Lagrange Multiplier Optimisation: max/min dist of g(x,y) = (x^6)+(y^6)=1 to origin

[Ovosch]

Hello. My question is:
How to find the max/min distance from the curve g(x,y) = (x^6)+(y^6)=1 to the origin using Lagrange Multipliers.

I get stuck because I get lambda = 0

here is my solution:

distance from the origin √f(x,y) = √[(x-0)^2 + (y-0)^2] f(x,y) = x^2 + y^2

∂f/∂x = 2x ∂f/∂y = 2y ∂g/∂x = 6x^5 ∂g/∂y = 6y^5 ( µ = lambda )

2x = µ*6x^5 2y = µ*6y^5 simplify and plug into g(x,y) => (µ*3x^5)^6 + (µ*3y^5)^6 = 1 ;
take the factors out => [(3µ)^6] * [(x^30)+(y^30)] = 1

if i plug in the values of the origin (0,0) then I get (3µ)^6 * 0 = 1 so my µ (or lambda) is 0

Please help me out.
Thank you in advance.

 

[ksdhart]

I follow you up until the step where you say "simplify and plug into g(x,y)." The following is what I believe your steps were:

\(\displaystyle 2x=\lambda\cdot6x^5\)

\(\displaystyle x=\lambda\cdot3x^5\)

And similar for y, then you plugged these values of x and y into your g(x,y).
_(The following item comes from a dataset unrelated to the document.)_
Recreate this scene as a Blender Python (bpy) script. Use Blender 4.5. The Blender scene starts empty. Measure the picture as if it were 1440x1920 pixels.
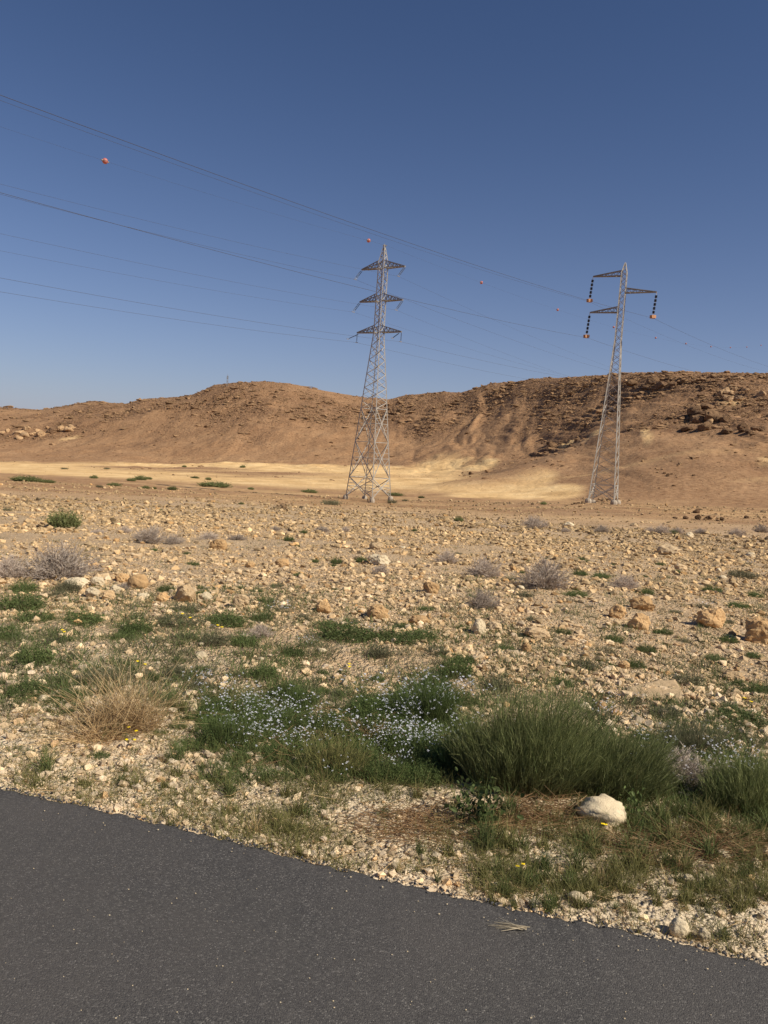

But, if that's the case, your process isn't correct. If you're solving for x, you can't end up with x terms on both sides of the equation. You need to divide through by x^5 to have x terms only on one side:

\(\displaystyle \frac{x}{x^5}=\lambda \cdot 3\)
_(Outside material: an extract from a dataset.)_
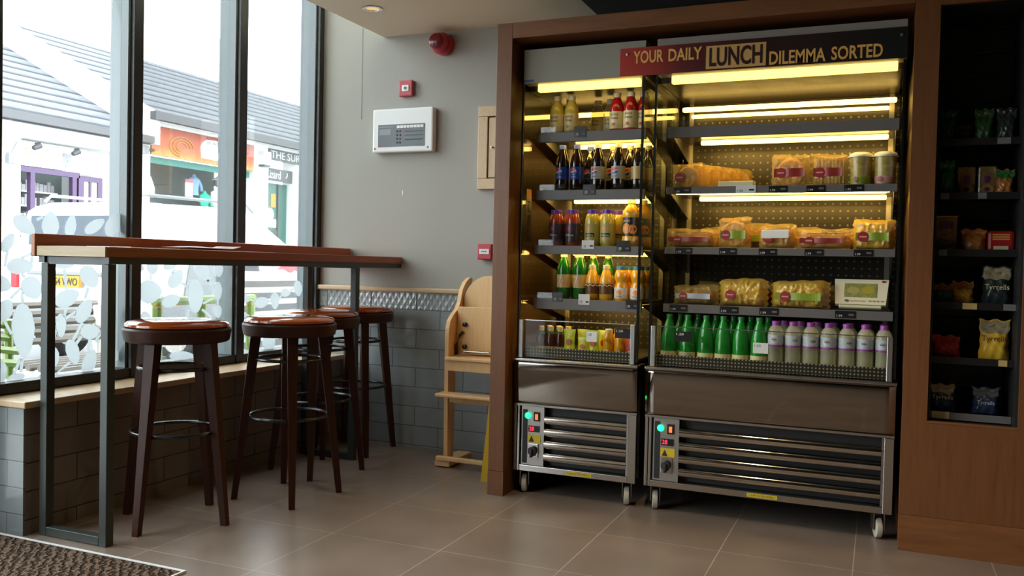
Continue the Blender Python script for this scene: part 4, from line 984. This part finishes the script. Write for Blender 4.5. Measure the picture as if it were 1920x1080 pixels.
def blob(n, m, x, z, r, s=.7): return MB().grid(lambda u, v: Vector((x+r*v*math.cos(u*6.283), -.0032, z+r*s*v*math.sin(u*6.283))), 16, 1).build(n, m, t)
blob('lemon_print', M['l_amber'], .028, .078, .026); blob('food_print', M['lb_gold'], -.030, .075, .026, .6); blob('dot_print', M['screen'], -.055, .028, .008); blob('dot_print', M['redlabel'], .088, .118, .008, .6)
text('carton_text', 'superfood salad', M['fadedpink'], t, -.042, .020, .022, .032, -.0012, ext=.0002)
for i in range(4): blob('icon_print', M['lb_gold'], .036+i*.016, .028, .005)
MB().box(-.085, .085, -.001, .022, -.003, .010, .004).build('carton_base', M['creambox'], t); 

# ------------------------------------------------------------------ snacks in the cupboard
def bag(name, label, col, x, z, wd, ht, dp=.05, txt_=None, tcol='lb_cream', top=None, seed=1, y=3.90, rz=-.05, lean=0, tw=.8, tz=.35):
    rnd = random.Random(seed); t = thing(name, label, 'bag', (x, y, z), rot=(lean, 0, rz)); ph = [rnd.uniform(0, 6) for _ in range(5)]
    m = mat('bag_print', tuple(min(.9, q*1.7) for q in col), .28)
    def g(sg):
        def f(u, v):
            e = 1-(2*u-1)**4; k = math.sin(min(1, v*1.15+.12)*math.pi)**.6 if v < .86 else .25*(1-v)/.14
            w2 = wd*(1-.10*math.sin(v*math.pi)); q = .003*math.sin(u*19+ph[0]+v*9)*math.sin(v*17+ph[1])
            return Vector(((u-.5)*w2 + .004*math.sin(v*21+ph[2])*(u-.5), sg*(dp*.5*e*max(0, k)+q*e+.0008), v*ht + .004*math.sin(u*13+ph[3])*v))
        return f
    MB().grid(g(-1), 20, 20).grid(g(1), 20, 20).build('bag_body', m, t, True)
    if top:
        f0 = g(-1); MB().grid(lambda u, v: f0(.04+u*.92, .66+v*.30) + Vector((0, -.0015, 0)), 16, 6).build('top_print', M[top], t, True)
    if txt_:
        tx = text('brand', txt_, M[tcol], t, -wd*tw/2, wd*tw/2, ht*tz, ht*(tz+.18), -dp*.5-.004, ext=.0002)
    return t
S = SZ
tg = 'dark wall unit'
bag('snack_bag', 'dark green snack bag on the top cupboard shelf, leftmost', (.02, .06, .015), .234, S[0], .06, .13, seed=2); bag('snack_bag', 'low brown snack bag on the top cupboard shelf, second', (.10, .025, .008), .290, S[0], .055, .07, seed=3)
bag('snack_bag', 'green and orange snack bag on the top cupboard shelf, third', (.03, .08, .02), .360, S[0], .07, .13, top=None, seed=4); bag('snack_bag', 'near black snack bag on the top cupboard shelf, rightmost', (.02, .025, .02), .438, S[0], .07, .13, seed=5)
bag('snack_bag', 'tall green snack bag on the second cupboard shelf', (.02, .13, .04), .234, S[1], .06, .14, seed=6)
bag('snack_bag', 'orange and green snack bag at the second cupboard shelf end', (.30, .10, .02), .440, S[1], .07, .10, top='c_green', seed=7)
for i, x in enumerate((.305, .378)):
    t = thing('sweet_tub', 'purple and peach printed sweet pack, %s of the pair, second cupboard shelf' % ('left', 'right')[i], 'pack', (x, 3.905, S[1]), group='purple sweet packs')
    MB().box(-.032, .032, -.012, .03, 0, .115, .006).build('clear_box', M['film'], t); MB().lathe([(0, .002), (.022, .004), (.026, .020), (.018, .038), (.026, .052), (.028, .070), (.018, .092), (0, .096)], 20, sy=.5).build('filling', M['tubpurple'] if False else M['lb_plum'], t, True)
    MB().grid(lambda u, v: Vector((.024*v*math.cos(u*6.283), -.014, .024+.020*v*math.sin(u*6.283))), 18, 1).build('peach_print', M['peachprint'], t); MB().grid(lambda u, v: Vector((.010*v*math.cos(u*6.283), -.0148, .024+.008*v*math.sin(u*6.283))), 12, 1).build('centre_print', M['lb_plum'], t)
# third shelf
t = thing('sweet_box', 'clear bag of brown sweets with a glossy top edge, cupboard third shelf', 'pack', (.238, 3.905, S[2])); MB().box(-.040, .040, -.02, .03, 0, .135, .006).build('clear_box', M['film'], t)
for a, b_, c_, r in ((-.018, .0, .03, .017), (.018, 0, .032, .018), (.0, .005, .06, .016), (-.02, .004, .082, .012), (.02, .004, .085, .012)): MB().lathe([(0, -r), (r*.7, -r*.7), (r, 0), (r*.7, r*.7), (0, r)], 14, c=(a, b_, c_)).build('sweet', M['crust'], t, True)
MB().box(-.026, .026, -.022, -.0205, .088, .118).build('label', M['lb_plum'], t); MB().box(-.041, .041, -.021, .031, .1355, .140).build('top_seal', M['gold'], t)
bag('sweet_bag', 'peach coloured bag of sweets in the middle of the third shelf', (.42, .15, .04), .338, S[2], .090, .088, seed=9)
t = thing('biscuit_box', 'bright red box with orange lines at the right of the third shelf', 'box', (.440, 3.905, S[2])); MB().box(-.055, .040, -.022, .03, 0, .082, .012).build('carton', M['redbox'], t)
mm = MB()
for i in range(3): mm.box(-.038, .022, -.0235, -.0222, .046+i*.009, .051+i*.009)
mm.build('printed_lines', M['gold'], t)
MB().box(-.034, .018, -.0262, -.0245, .0, .022).build('white_ticket', M['lb_cream'], t)
# fourth shelf
bag('crisp_bag', 'dark green bag with orange top on the fourth cupboard shelf, left', (.015, .07, .035), .238, S[3], .080, .078, top='orangetop', seed=11)
bag('crisp_bag', 'small yellow snack bag on the fourth cupboard shelf', (.55, .30, .03), .306, S[3], .078, .086, top='orangetop', seed=12)
bag('crisp_bag', 'tall black crisp bag with cream top lettered across, fourth cupboard shelf', (.016, .022, .024), .424, S[3], .106, .150, txt_='Tyrrells', top='lb_creamd', seed=13, y=3.90)
# fifth shelf
bag('crisp_bag', 'red crisp bag on the fifth cupboard shelf, left', (.34, .03, .02), .252, S[4], .105, .085, txt_='Tyrrells', tcol='lb_black', tz=.72, seed=14)
bag('crisp_bag', 'large yellow crisp bag with dark lettering on the fifth cupboard shelf', (.62, .33, .03), .422, S[4], .110, .155, txt_='Tyrrells', tcol='lb_black', top='lb_creamd', tz=.42, seed=15)
# bottom shelf
bag('crisp_bag', 'dark blue crisp bag with cream lettering, bottom cupboard shelf, left', (.015, .028, .075), .246, S[5], .095, .112, txt_='Tyrrells', top='lb_creamd', tz=.40, seed=16)
bag('crisp_bag', 'dark blue crisp bag leaning back on the bottom cupboard shelf, right', (.012, .022, .055), .400, S[5], .100, .105, txt_='Tyrrells', tcol='lb_bluegrey', top='lb_slate', tz=.30, seed=17, tw=.6, lean=-.12)
# tickets on the cupboard lips belong to the cupboard
cup = [o for o in bpy.data.objects if o.name == 'snack_cupboard'][0]
for i, (x, w_, m) in enumerate(((.40, .045, 'lb_slate'), (.21, .03, 'lb_slate'), (.34, .03, 'lb_slate'), (.21, .03, 'lb_slate'), (.30, .05, 'lb_tan'), (.44, .05, 'lb_slate'), (.43, .03, 'lb_tan'), (.205, .062, 'lb_cream'))):
    z = [S[0], S[1], S[1], S[2], S[3], S[3], S[4], S[5]][i]
    MB().box(x-.35, x-.35+w_, .0915, .093, z-.020, z+.004 if i < 7 else z+.008).build('price_ticket', M[m], cup)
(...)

\(\displaystyle x^{-4}=\lambda \cdot 3\)

As you can see, this method can be done, but it will get ugly. Instead, I would solve for lambda. Once you get an expression for lambda in terms of x and another expression in terms of y, set them equal. What do you notice? What relationship between x and y can you extrapolate? Then you have an expression for x in terms of y (or vice versa), so plug it into g(x,y) and evaluate.

 

[Ovosch]

Thank you for your response.

If I do the maths correctly, I suppose i should get

λ = 1/(3x⁴) = 1/(3y⁴​) therefore x = y

so if I plug this into the equation of the curve i get x⁶ + x⁶ = 1 => x⁶ = 1/2 x = +1/(2)^1/6 V -1/(2)^1/6
and same for y. If so then all the values are the same, whereas i should get the max and the min values for the distances from the origin to the curve, therefore this answer is wrong.

P.S. The graph basically looks like a square with rounded corners. So i should probably get ~1 for my minimum value and ~√2 for my maximum value.

 

[ksdhart]

Hmm.. that is interesting. I can't find anything wrong with the process, yet when I put aside the Lagrange Multipliers and just think about it logically, I do agree with your analysis. For the general curve x^n+y^n where n is an even integer, the points farthest from the origin will lie on the diagonals, and their distance is the nth root of 2 [or 2^(1/n)]. Similarly, the closest points to the origin will lie on the coordinate axes [(0,1), (1,0), (-1,0), and (0,-1)]. It seems I'm a bit out of my league here, and sadly I'm without an answer as to why the Lagrange Multipliers aren't bearing out the correct answers. Sorry.